If the technology is successful and AVs become the primary mode of transportation, a number of key factors will likely influence the final energy consumption. AVs could be inherently safer compared to human operated vehicles (or even accident-free) enabling vehicle weight reductions and associated energy savings through vehicle efficiency gains. Further vehicle energy savings could be achieved if AVs are right-sized and their performance optimized. AVs operating in a dynamic transportation network could leverage additional system-wide energy savings and potentially alter roadway infrastructure to achieve even greater energy savings. Moreover, consumer choices could result in game-changing social efficiencies if urban densities emerge supported by highly efficient city transportation networks.

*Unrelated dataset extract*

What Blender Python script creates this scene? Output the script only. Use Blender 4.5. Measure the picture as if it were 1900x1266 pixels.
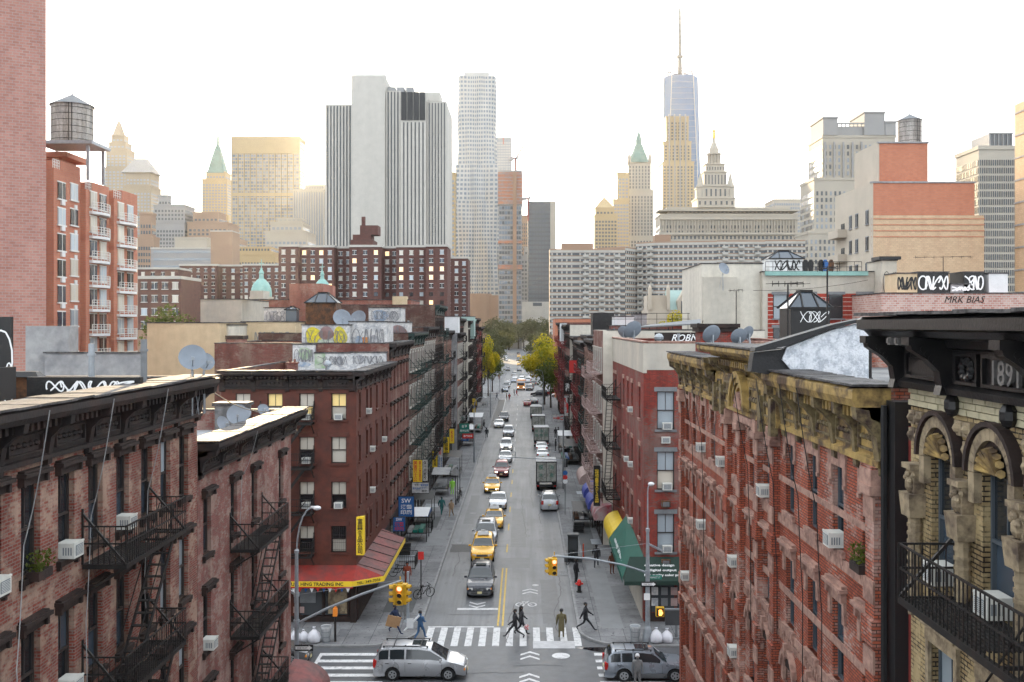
import bpy, bmesh, math, random
from mathutils import Vector, Matrix
R = math.radians
PI = math.pi
S = bpy.context.scene
COL = S.collection
for o in list(bpy.data.objects): bpy.data.objects.remove(o)

# ------------------------------------------------------------------ camera
F = 1847.0; CH = 19.2; VX = 972.0; VY = 603.0      # focal in photo pixels, eye height, vanishing point
cd = bpy.data.cameras.new('camera'); cam = bpy.data.objects.new('camera', cd); COL.objects.link(cam)
cam.location = (0, 0, CH); cam.rotation_euler = (R(90), 0, 0)
cd.sensor_width = 36; cd.lens = 36 * F / 1900; cd.shift_x = (950 - VX) / 1900; cd.shift_y = (VY - 633) / 1900
cd.clip_end = 12000; cd.clip_start = 0.5
S.camera = cam
def wx(px, Y): return (px - VX) * Y / F
def wz(py, Y): return CH - (py - VY) * Y / F
# ------------------------------------------------------------------ sky, sun, exposure
SKYMIX, SKYFILL = 0.82, (5.6, 6.0, 6.4, 1)
SUN_EL, SUN_AZ = 8.7, -11.2       # low sun ahead, left of the street
w = bpy.data.worlds.new("World"); S.world = w; w.use_nodes = True
nt = w.node_tree; bg = nt.nodes['Background']
sky = nt.nodes.new('ShaderNodeTexSky'); sky.sky_type = 'NISHITA'; sky.sun_disc = False
sky.sun_elevation = R(SUN_EL); sky.sun_rotation = R(SUN_AZ); sky.air_density = 1.0; sky.dust_density = 4.0; sky.ozone_density = 1.0
hs = nt.nodes.new('ShaderNodeHueSaturation'); hs.inputs['Saturation'].default_value = 0.28
nt.links.new(sky.outputs[0], hs.inputs['Color'])
mx = nt.nodes.new('ShaderNodeMix'); mx.data_type = 'RGBA'; mx.inputs[0].default_value = SKYMIX; mx.inputs[7].default_value = SKYFILL   # strong constant white added to the sky to even out and lift its light
nt.links.new(hs.outputs[0], mx.inputs[6]); nt.links.new(mx.outputs[2], bg.inputs['Color'])
bg.inputs['Strength'].default_value = 0.15
sd = bpy.data.lights.new('sun', 'SUN'); sd.energy = 4.6; sd.angle = R(0.6); sd.color = (1.0, 0.76, 0.46)
sun = bpy.data.objects.new('sun', sd); COL.objects.link(sun)
az = R(SUN_AZ); el = R(SUN_EL)
sdir = Vector((math.sin(az) * math.cos(el), math.cos(az) * math.cos(el), math.sin(el)))
sun.rotation_euler = sdir.to_track_quat('Z', 'Y').to_euler()
S.view_settings.view_transform = 'Standard'; S.view_settings.look = 'None'
S.view_settings.exposure = 1.52; S.view_settings.gamma = 1.0
S.cycles.max_bounces = 6; S.cycles.diffuse_bounces = 3; S.cycles.glossy_bounces = 2; S.cycles.transmission_bounces = 2; S.cycles.transparent_max_bounces = 6
S.cycles.volume_bounces = 0; S.cycles.volume_max_steps = 64; S.cycles.use_adaptive_sampling = True; S.cycles.adaptive_threshold = 0.03
S.cycles.use_denoising = True
S.cycles.caustics_reflective = False; S.cycles.caustics_refractive = False; S.cycles.sample_clamp_indirect = 4

# ------------------------------------------------------------------ materials
MATS = {}
def _base(name, rough=0.8, metal=0.0, spec=0.4):
    m = bpy.data.materials.new(name); m.use_nodes = True
    b = m.node_tree.nodes['Principled BSDF']; b.inputs['Roughness'].default_value = rough; b.inputs['Metallic'].default_value = metal
    b.inputs['Specular IOR Level'].default_value = spec
    MATS[name] = m; return m, m.node_tree, b
def _n(nt, t, **k):
    n = nt.nodes.new(t)
    for a, v in k.items():
        if a in n.inputs: n.inputs[a].default_value = v
        else: setattr(n, a, v)
    return n
def rgba(c): return (c[0], c[1], c[2], 1)
def _mix(nt, fac, a, b, blend='MIX'):
    n = nt.nodes.new('ShaderNodeMix'); n.data_type = 'RGBA'; n.blend_type = blend
    for s, v in ((0, fac), (6, a), (7, b)):
        if isinstance(v, (int, float)): n.inputs[s].default_value = v
        elif isinstance(v, tuple): n.inputs[s].default_value = rgba(v)
        else: nt.links.new(v, n.inputs[s])
    return n.outputs[2]
def _ramp(nt, src, a, b):
    n = _n(nt, 'ShaderNodeMapRange'); n.inputs[1].default_value = a; n.inputs[2].default_value = b; nt.links.new(src, n.inputs[0]); return n.outputs[0]
def _wallvec(nt, kx=1.0, kz=1.0):
    tc = _n(nt, 'ShaderNodeTexCoord'); sp = _n(nt, 'ShaderNodeSeparateXYZ'); nt.links.new(tc.outputs['Object'], sp.inputs[0])
    ad = _n(nt, 'ShaderNodeMath'); nt.links.new(sp.outputs[0], ad.inputs[0]); nt.links.new(sp.outputs[1], ad.inputs[1])
    cb = _n(nt, 'ShaderNodeCombineXYZ'); nt.links.new(ad.outputs[0], cb.inputs[0]); nt.links.new(sp.outputs[2], cb.inputs[1])
    return tc, cb.outputs[0], sp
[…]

However, the potential efficiencies that AVs offer should not obscure the possibility of a far-less optimistic outcome. Vehicle and system-wide energy savings could be negated by consumers choosing new luxuries and urban sprawl.

At this early stage of AV development, researchers and policy makers should be aware of the magnitude of influence that these factors could have on energy futures and prioritize an AV research agenda. Addressing these factors, however, will require new modeling approaches and multi-disciplinary collaborations. Policy makers may also want to anticipate the key drivers to facilitate the development of policies that promote reductions in energy consumption. While evaluating the social benefits compared to the costs is beyond the scope of this paper, a net benefit could provide motivation for policies that promote full AV adoption.